What is needed is an exact copy of the lines from the one containing "Write part 4" to the one containing "else: dup(fx, loc, 0, lab)", both lines included, and no other lines.

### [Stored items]
####################

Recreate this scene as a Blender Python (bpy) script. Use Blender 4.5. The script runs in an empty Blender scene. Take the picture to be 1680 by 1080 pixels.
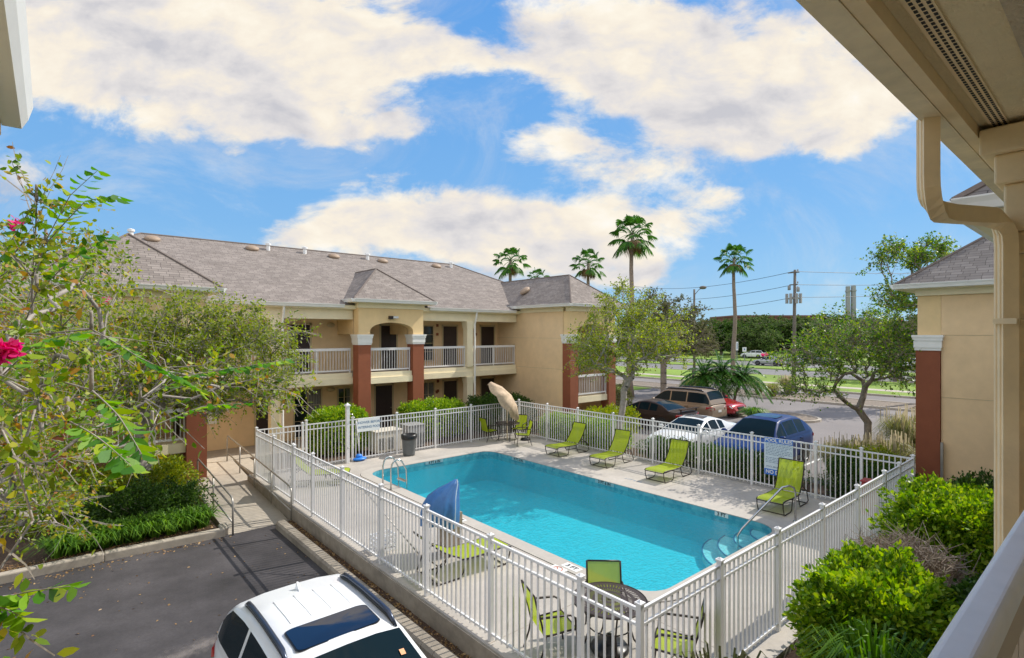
import bpy, bmesh, math, random
import numpy as np
from mathutils import Vector, Matrix
R=math.radians; PI=math.pi
random.seed(7); rng=np.random.default_rng(7)
scene=bpy.context.scene; COL=scene.collection
# ------------------------------------------------------------------ camera
H=4.55
cam=bpy.data.cameras.new('camera'); co=bpy.data.objects.new('camera',cam); COL.objects.link(co)
co.location=(0,0,H); co.rotation_euler=(R(90),0,R(-40.65)); cam.lens=883/1680*36; cam.sensor_width=36
cam.shift_y=7/1680; cam.clip_start=.05; cam.clip_end=5000; scene.camera=co
BX=Vector((.7587,-.6515,0)); FX=Vector((.6515,.7587,0))
def at(u,d,z):            # ground position by bearing and distance from the viewpoint
    p=BX*((u-840)/883*d)+FX*d; return Vector((p.x,p.y,z))
def gp(u,v,z): return at(u,883*(H-z)/(v-547),z)
# ------------------------------------------------------------------ materials
MATS={}
def mat(name,col=(.5,.5,.5),rough=.6,metal=0.,var=.0,vscale=4.,bump=0.,bscale=40.,spec=.5,var2=0.,v2scale=.6,dark=None,coat=0.):
    m=bpy.data.materials.new(name); m.use_nodes=True; nt=m.node_tree; b=nt.nodes['Principled BSDF']
    b.inputs['Base Color'].default_value=(*col,1); b.inputs['Roughness'].default_value=rough; b.inputs['Metallic'].default_value=metal
    b.inputs['Specular IOR Level'].default_value=spec
    if coat: b.inputs['Coat Weight'].default_value=coat; b.inputs['Coat Roughness'].default_value=.03
    N=nt.nodes.new; Lk=nt.links.new
    tc=N('ShaderNodeTexCoord')
    if var or var2:
        src=None
        for amt,sc in ((var,vscale),(var2,v2scale)):
            if not amt: continue
            n=N('ShaderNodeTexNoise'); n.inputs['Scale'].default_value=sc; n.inputs['Detail'].default_value=6; n.inputs['Roughness'].default_value=.6
            Lk(tc.outputs['Object'],n.inputs['Vector'])
            mp=N('ShaderNodeMapRange'); mp.inputs[1].default_value=.3; mp.inputs[2].default_value=.7; mp.inputs[3].default_value=1-amt; mp.inputs[4].default_value=1+amt
            Lk(n.outputs[0],mp.inputs[0])
            if src is None: src=mp.outputs[0]
            else:
                mm=N('ShaderNodeMath'); mm.operation='MULTIPLY'; Lk(src,mm.inputs[0]); Lk(mp.outputs[0],mm.inputs[1]); src=mm.outputs[0]
        mx=N('ShaderNodeMix'); mx.data_type='RGBA'; mx.blend_type='MULTIPLY'; mx.inputs[0].default_value=1
        mx.inputs[6].default_value=(*col,1); Lk(src,mx.inputs[7]); Lk(mx.outputs[2],b.inputs['Base Color'])
    if bump:
        n=N('ShaderNodeTexNoise'); n.inputs['Scale'].default_value=bscale; n.inputs['Detail'].default_value=5
        Lk(tc.outputs['Object'],n.inputs['Vector'])
        bp=N('ShaderNodeBump'); bp.inputs['Strength'].default_value=bump; bp.inputs['Distance'].default_value=.02
        Lk(n.outputs[0],bp.inputs['Height']); Lk(bp.outputs[0],b.inputs['Normal'])
    MATS[name]=m; return m
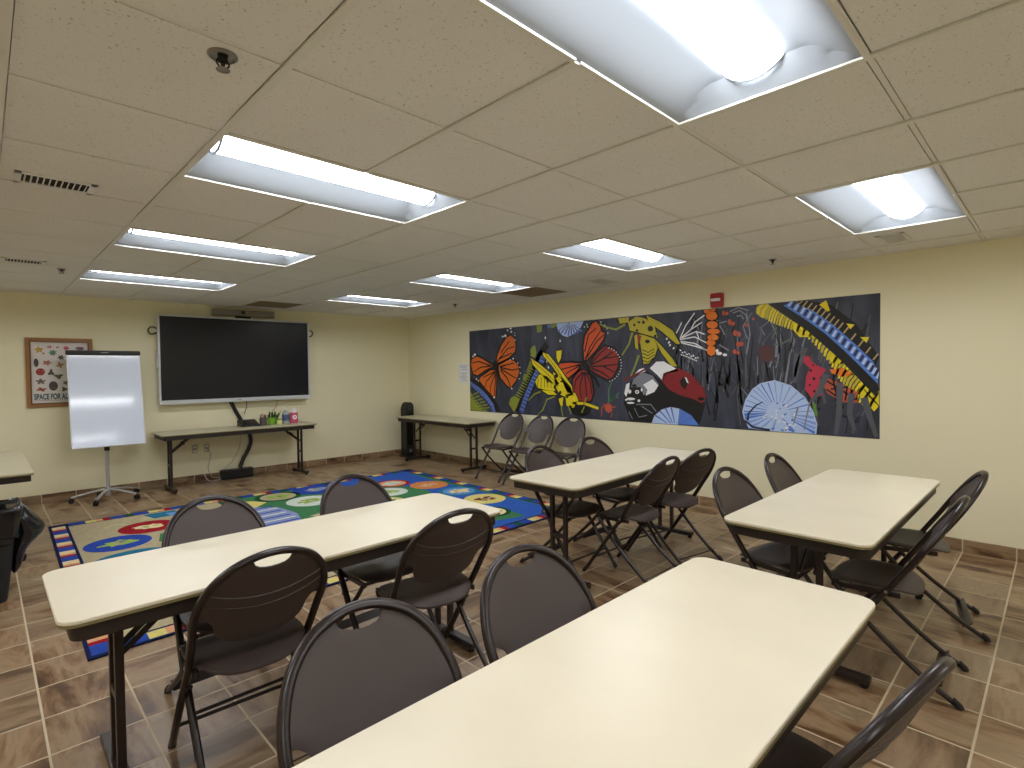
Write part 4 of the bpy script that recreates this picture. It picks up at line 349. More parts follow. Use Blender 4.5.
FL = {(0, -2): 'large recessed light fixture cut off by top of the photo, nearest of all',
      (0, 1): 'recessed light fixture nearest the large near one in the left row, above the tables',
      (0, 4): 'middle recessed light fixture of the left row, between two others',
      (0, 7): 'left row recessed light fixture nearest the back wall with the screen',
      (4, -2): 'recessed light fixture at the upper right above the large mural',
      (4, 1): 'second recessed light fixture of the right row, in front of the brown grille',
      (4, 4): 'third recessed light fixture of the right row, touching the brown grille',
      (4, 7): 'right row recessed light fixture nearest the corner of the room'}
for (i, k) in LIGHTS:
    loc = ((i + 1) * T, (k + .5) * T, H)
    lab = FL.get((i, k), 'recessed ceiling light outside the picture, behind or left of the camera')
    if fx is None: fx = make_fixture(); fx.location = loc; fx['label'] = lab
    else: dup(fx, loc, 0, lab)

# grilles and vents
def grille(i, k, label):
    t = thing('return_grille', label, 'ceiling grille', ((i + .5) * T, (k + .5) * T, H), 0, 'brown perforated ceiling grilles')
    a = T / 2 - .012
    bm = BM(); box(bm, -T / 2, -T / 2, .012, T / 2, T / 2, .014); link('backing', bm, M_dark, t)
    bm = BM()
    n = 26
    for q in range(n): 
        y = -a + .02 + (2 * a - .04) * q / (n - 1); box(bm, -a, y - .0075, .0, a, y + .0075, .004)
    link('slats', bm, M_grille, t)
    bm = BM()
    for x0, y0, x1, y1 in ((-a, -a, a, -a + .02), (-a, a - .02, a, a), (-a, -a, -a + .02, a), (a - .02, -a, a, a)): box(bm, x0, y0, -.001, x1, y1, .005)
    link('frame', bm, M_grille, t)
grille(3, 9, 'brown perforated ceiling grille above the wall screen')
grille(6, 4, 'brown perforated ceiling grille beside a light, near the mural wall')
def vent(x, y, lx, ly, label, n=11, m=None):
    t = thing('ceiling_vent', label, 'ceiling vent', (x, y, H), 0, 'small ceiling vents')
    m = m or M_white
    bm = BM(); box(bm, -lx / 2 + .025, -ly / 2 + .02, -.001, lx / 2 - .025, ly / 2 - .02, .0); link('backing', bm, M_dark, t)
    bm = BM(); b = .028
    for x0, y0, x1, y1 in ((-lx / 2, -ly / 2, lx / 2, -ly / 2 + b), (-lx / 2, ly / 2 - b, lx / 2, ly / 2), (-lx / 2, -ly / 2, -lx / 2 + b, ly / 2), (lx / 2 - b, -ly / 2, lx / 2, ly / 2)): box(bm, x0, y0, -.007, x1, y1, 0)
    link('frame', bm, m, t, bevel=.002)
    bm = BM()
    for q in range(n):
        x_ = -lx / 2 + b + (lx - 2 * b) * (q + .5) / n
        rot_box(bm, (x_, 0, -.006), (.0035, ly - 2 * b, .012), Matrix.Rotation(.5, 3, 'Y'))
    link('slat', bm, m, t)
vent(-.40, 1.735, .30, .19, 'white louvred ceiling vent at far left, nearer of two')
vent(-.41, 4.18, .27, .20, 'small white louvred ceiling vent close to the back wall')
vent(3.965, 1.73, .30, .2, 'pale ceiling vent above the middle of the mural', 9, M_grid)
vent(4.01, -.78, .33, .17, 'pale ceiling vent beside the right hand light fixture', 12, M_grid)
def sprinkler(x, y, r, label):
    t = thing('sprinkler_head', label, 'sprinkler', (x, y, H), 0, 'ceiling sprinkler heads')
    bm = BM(); lathe(bm, (0, 0, 0), [(r, 0), (r, -.004), (r * .82, -.009), (r * .78, -.004), (r * .3, -.002)], 24); link('escutcheon', bm, M_mgrey, t, smooth=True)
    bm = BM(); lathe(bm, (0, 0, 0), [(.014, -.002), (.012, -.02), (.006, -.022), (.006, -.03)], 12)
    tube(bm, catmull([(-.012, 0, -.012), (-.017, 0, -.025), (-.008, 0, -.036), (0, 0, -.04)], 4), .0025, 6); tube(bm, catmull([(.012, 0, -.012), (.017, 0, -.025), (.008, 0, -.036), (0, 0, -.04)], 4), .0025, 6)
    link('sprinkler_body', bm, M_black, t, smooth=True)
    bm = BM(); lathe(bm, (0, 0, 0), [(.004, -.038), (.019, -.041), (.019, -.043), (.003, -.045)], 14); link('deflector', bm, M_mgrey, t)
sprinkler(-.157, .075, .04, 'round sprinkler head in the ceiling near the top left')
sprinkler(-.16, 4.4, .03, 'small sprinkler head between the back left vent and the light')
sprinkler(4.138, .10, .03, 'small sprinkler head on the ceiling near the red alarm')
sprinkler(3.964, 4.187, .035, 'small sprinkler head on the ceiling close to the room corner')

# ------------------------------------------------------------------ chairs
def make_chair():
    t = thing('folding_chair', '', 'chair')
    R = .0125
    # plane of the back frame: straight line from front foot (y=.30,z=0) up to the top (y=-.27,z=.835)
    def pl(x, h, off=0):      # h: height; off: offset towards the front, normal to the plane
        k = h / .835; h = h * 1.006
        y = .30 - .57 * k; y -= .02 * math.sin(PI * k)
        return Vector((x, y + off * .83, h + off * .56))
    W = .210
    side = [(.205, .012), (.205, .25), (.20, .40), (.203, .48), (W - .004, .56), (W, .62), (W - .008, .68), (W * .83, .745), (W * .6, .795), (W * .3, .824), (0, .833)]
    P = [pl(x, h) for x, h in side]; full = P + [pl(-x, h) for x, h in side[:-1]][::-1]
    bm = BM(); tube(bm, catmull(full, 5), R, 10, ry=.0145); link('frame_tube', bm, M_tube, t, smooth=True)
    # back panel, notched under the arch for a hand hold, with two lower cut-outs
    O = []
    arc = catmull([(0, 0, 0)] + [(0, 0, 0)], 1)
    def edge_x(h):
        for (xa, ha), (xb, hb) in zip(side, side[1:]):
            if ha <= h <= hb: return xa + (xb - xa) * (h - ha) / (hb - ha)
        return 0
    pts = []
    for q in range(7):                       # bottom tongue centre -> right
        a = -PI / 2 + PI / 2 * q / 6 * .92; pts.append((.146 * math.cos(a), .572 + .066 * math.sin(a)))
    pts += [(.152, .594), (.165, .612), (.182, .622), (W - .010, .626)]
    sp = catmull([(x, h, 0) for x, h in side[5:-1]] + [(0, .833, 0)], 4)
    pts += [(p.x + .003, p.y + .001) for p in sp if .634 < p.y and p.x > .068]
    pts += [(.060, .816), (.054, .803), (.040, .794), (.020, .790)]
    full2 = pts + [(0, .789)] + [(-x, h) for x, h in pts[1:]][::-1]
    bm = BM()
    bow = lambda u, v: -.030 * (1 - (u / .225) ** 2) * max(0, 1 - ((v - .62) / .30) ** 2)
    shell(bm, full2, lambda u, v, w: pl(u, v, w + .0085 * max(0, 1 - max(0, .60 - v) * 12)), .010, bow, 8, (0, .66))
    bp = link('back_panel', bm, M_plastic, t, smooth=True, angle=50)
    bm = BM()
    for hh in (.69, .65):                  # pressed creases on the rear face
        tube(bm, catmull([pl(x, hh - .035 * (x / .19) ** 2 * -1, bow(x, hh) + .0035) for x in (-.185, -.12, -.06, 0, .06, .12, .185)], 4), .0035, 6, ry=.0025)
    link('crease', bm, M_plastic, bp, smooth=True)
    # seat
    so = []
    for q in range(48):
        a = 2 * PI * q / 48; c, s = math.cos(a), math.sin(a); n = 3.4 if s > 0 else 2.7
        so.append((.198 * math.copysign(abs(c) ** (2 / n), c) * (1 if s > 0 else 1 - .10 * abs(s)), .050 + .178 * math.copysign(abs(s) ** (2 / n), s)))
    def sz(u, v):
        d = -.012 * (1 - (u / .2) ** 2) * (1 - ((v - .05) / .22) ** 2)
        if v > .16: d -= .3 * (v - .16)
        if v < -.06: d -= .9 * (-.06 - v) * .4
        return d
    bm = BM(); shell(bm, so, lambda u, v, w: Vector((u, v, .432 + w)), .020, sz, 8, (0, .05))
    link('seat', bm, M_plastic, t, smooth=True, angle=50)
    bm = BM()
    for s in (-1, 1): bar(bm, (s * .182, -.06, .412), (s * .182, .205, .405), .014, .022)
    bar(bm, (-.182, .19, .405), (.182, .19, .405), .018, .012)
    link('seat_rail', bm, M_tube, t, bevel=.002)
    for s in (-1, 1):
        bm = BM(); P = catmull([(s * .183, .19, .405), (s * .184, .10, .30), (s * .186, -.04, .17), (s * .19, -.16, .075), (s * .19, -.255, .012)], 6)
        tube(bm, P, .0115, 10, ry=.0115); link('leg', bm, M_tube, t, smooth=True)
        for y, x, z in ((.293, .205, .012), (-.26, .19, .012)):
            bm = BM(); tube(bm, [(s * x, y - (.012 if y > 0 else -.02), .03), (s * x, y, .012), (s * x, y + (.004 if y > 0 else -.006), 0)], [.0128, .0142, .0142], 12); link('foot_cap', bm, M_rubber, t, smooth=True)
        bm = BM(); c = pl(s * .203, .425); tube(bm, [c + Vector((s * .012, 0, 0)), c - Vector((s * .02, 0, 0))], .007, 10); link('bolt', bm, M_bolt, t, smooth=True)
        bm = BM(); c = pl(s * .193, .35); tube(bm, [c + Vector((s * .022, 0, -.02)), c - Vector((s * .012, 0, .02))], .006, 8); link('bolt', bm, M_tube, t, smooth=True)
    bm = BM(); bar(bm, (-.19, -.185, .062), (.19, -.185, .062), .052, .005, up=(0, .55, .83)); link('crossbar', bm, M_tube, t, bevel=.002)
    bm = BM(); a = pl(-.203, .12); b = pl(.203, .12); tube(bm, [a, b], .007, 8); link('crossbar', bm, M_tube, t, smooth=True)
    return t
GT = {'A': 'chairs around the long table beside the rug', 'B': 'chairs around the nearest table', 'C': 'chairs around the middle table by the mural', 'D': 'chairs around the far right table', 'W': 'chairs lined up against the mural wall'}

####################

### [ANSWER TO THE EXERCISE]
Write part 4 of the bpy script that recreates this picture. It picks up at line 349. More parts follow. Use Blender 4.5.
FL = {(0, -2): 'large recessed light fixture cut off by top of the photo, nearest of all',
      (0, 1): 'recessed light fixture nearest the large near one in the left row, above the tables',
      (0, 4): 'middle recessed light fixture of the left row, between two others',
      (0, 7): 'left row recessed light fixture nearest the back wall with the screen',
      (4, -2): 'recessed light fixture at the upper right above the large mural',
      (4, 1): 'second recessed light fixture of the right row, in front of the brown grille',
      (4, 4): 'third recessed light fixture of the right row, touching the brown grille',
      (4, 7): 'right row recessed light fixture nearest the corner of the room'}
for (i, k) in LIGHTS:
    loc = ((i + 1) * T, (k + .5) * T, H)
    lab = FL.get((i, k), 'recessed ceiling light outside the picture, behind or left of the camera')
    if fx is None: fx = make_fixture(); fx.location = loc; fx['label'] = lab
    else: dup(fx, loc, 0, lab)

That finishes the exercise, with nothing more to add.